The Discovery of A Market

Adam Gurri, who kidnaps beloved pets and children in an effort to encourage us to post, has his Amish. Spivonomist has torched the earth. As for me, I see the world through the lens of children’s hockey programs.

Each little fiefdom has its rink or two, whereupon each Fall they charge, say, $700 per child to participate in their hockey program. Forever and ever, amen, $700 bought about 25 hours of ice time and a plastic participation trophy at the end of the season.

At the end of last season, my older son’s team finished second in our nearest fiefdom’s program, losing in the championship game 7-4, or something like that. Against a field of five or six teams, we were above average in our ability to score goals; that’s why we were in the championship game. Well, after the regular fiefdom season, some of the coaches enroll their teams, independently, in private tournaments, which are limited to other such teams.

It is important to note here, for the uninitiated, that these fiefdoms are called “house” leagues, as opposed to traveling all-star teams, which are called “select” teams, and not at all related to the torture of a “travel” team, which is for the insane.

Thus twenty or so house teams are competing against each other in a privately produced tournament. My son’s team met a team in the first game in the first round and were skunked 5-0. The score, had it not been for some miraculous goaltending on our part, could have been 12-0. We protested. “Surely this team is a select team!” we exclaimed, and demanded an investigation. Surely not: this team was a house team from a league in Wheatfield. “But Wheatfield doesn’t have a rink!”

Ah, but it does, a privately owned and operated rink.

We did double-takes amongst each other, each muttering to his neighbor, “There are private house leagues?”

At Wheatfield, for $800 per child, you buy about 50 hours of ice time, plus the enthusiasm of other free peoples who are interested in their children’s competitive and physical development, including competent and responsible coaching, minus the cheap plastic participation trophy, all of which made the decision to risk climbing the wall out of the fiefdom more than sensible. No wonder they skunked us! Compared to $700 for 25 hours of ice, along with the dour attitudes exhibited by us who were squeezed by the iron fist of the cabal of old men who were running the program “the way it was when we were kids,” well, need I say further?
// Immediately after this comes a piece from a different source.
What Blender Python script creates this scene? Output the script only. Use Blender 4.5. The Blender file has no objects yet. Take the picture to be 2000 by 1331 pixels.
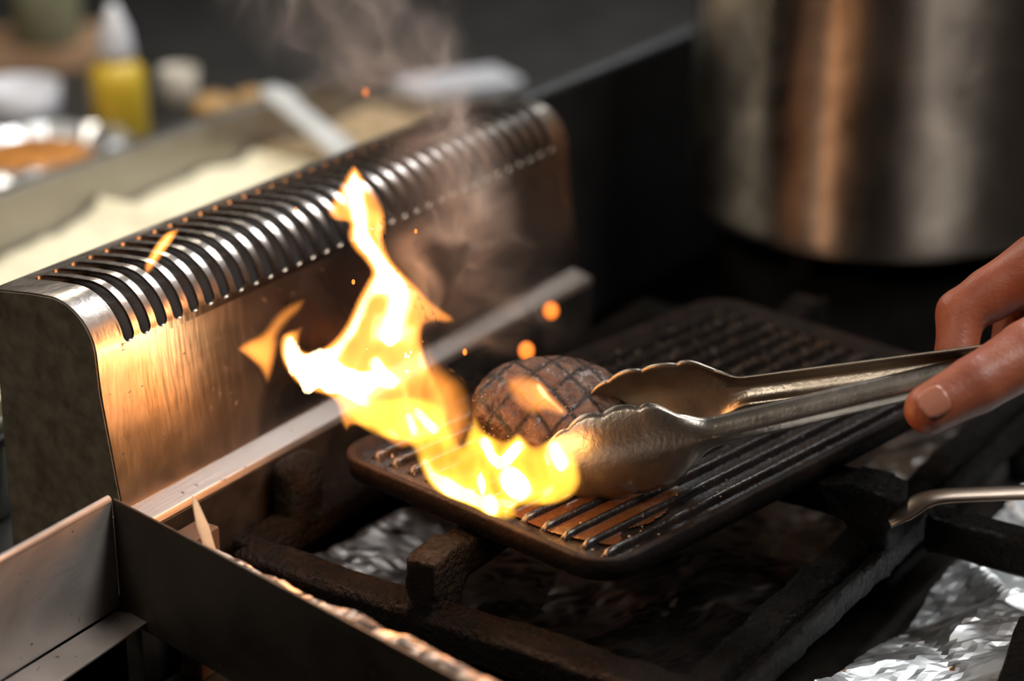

News of this spread like wildfire. Fiefdoms emptied out; other private organizations were discovered. These private organizations began to compete with each other in mid-season for this flood of dollars. In addition to that, the region has seen the construction of, I think, six new pads of ice (a big number) within the last two years.

Instead of the usual “See ya next year” valediction, we now are putting our resources together, measuring each of the programs against each other, deciphering who might be coaching at what level and whether he is better for my child than this other coach, who is also very good. “Are you thinking about returning to the fiefdom?” is met with howls of derision.

I don’t know quite what this phenomenon is: the sudden discovery of a market by many buyers and the subsequent flooding of it, with the responding development of that market for the benefit of those paying to be in it. I’m sure it has a name and has been examined inside and out.

I’m looking forward to seeing my kid again, and I hope Adam Gurri has kept him healthy enough to play hockey next year.